Still, the “peace officer” designation may assign some additional duties, rights, and privileges to constables acting off duty.  As Ariz. Att’y Gen. Op I84-167 concludes “a constable has no duty to engage in regular law enforcement activities such as patrolling within his precinct, except insofar as his status as a ‘peace officer’ compels him to act in immediate situations or while in the furtherance of his primary duties of attending the courts of justices of the peace and executing process within the county.”  Ariz. Att’y Gen. Op.I84-167.  This suggests that the “peace officer” status could allow constables to act in immediate situations with full peace officer authority, even when off duty.  If there is an apparent, immediate threat, an AZ POST certified constable could carry a firearm under A.R.S. § 38-1113, even if he otherwise would be unable to as a citizen.  Without further legislation to guide on the matter, however, this off-duty right is extremely limited.  While it may include a constable taking a firearm into a gun-free business when seeing an armed robbery underway, it would not include a constable taking a firearm into a gun-free restaurant out of a general fear that someone might attack him or his family.

Conclusion

The 2008 statutory changes to §§ 22-131 and 41-1823(B) explicitly granted constables the authority of a peace officer, during the performance of official duties, without the need for AZ POST certification.  These statutory changes rendered Ariz. Att’y Gen. Op.
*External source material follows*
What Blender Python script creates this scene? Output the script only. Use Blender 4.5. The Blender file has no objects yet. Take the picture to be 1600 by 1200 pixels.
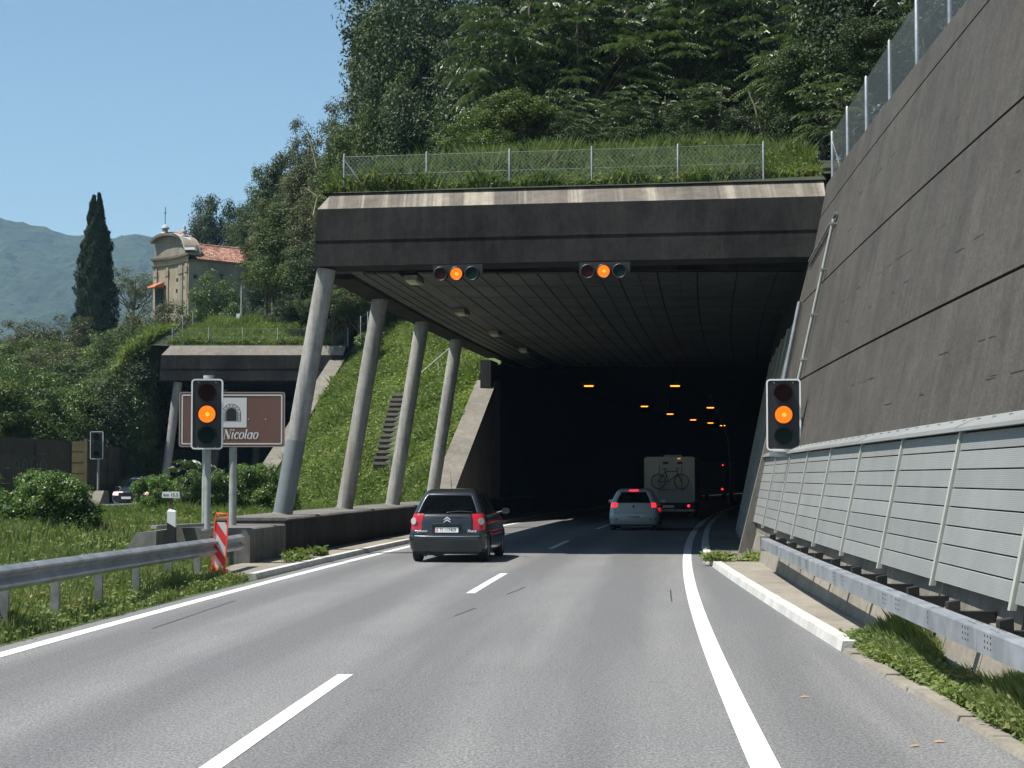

I95-009 not applicable with respect to its primary conclusion.  But the statutory basis for Ariz. Att’y Gen. Op. I84-167 (concluding that constables are not primarily law-enforcement officers) has not changed, and that opinion need not be discarded to answer the questions posed here.  Because the official duties of a constable are limited to on-duty work, off-duty constables, even if certified by AZ POST, only have the right to carry a firearm where doing so is otherwise prohibited by law in situations when an obvious and immediate threat presents itself.  An AZ POST certified, on-duty constable, however, has the right to carry a firearm in times and at places otherwise prohibited by law, pursuant to A.R.S. § 38-1113.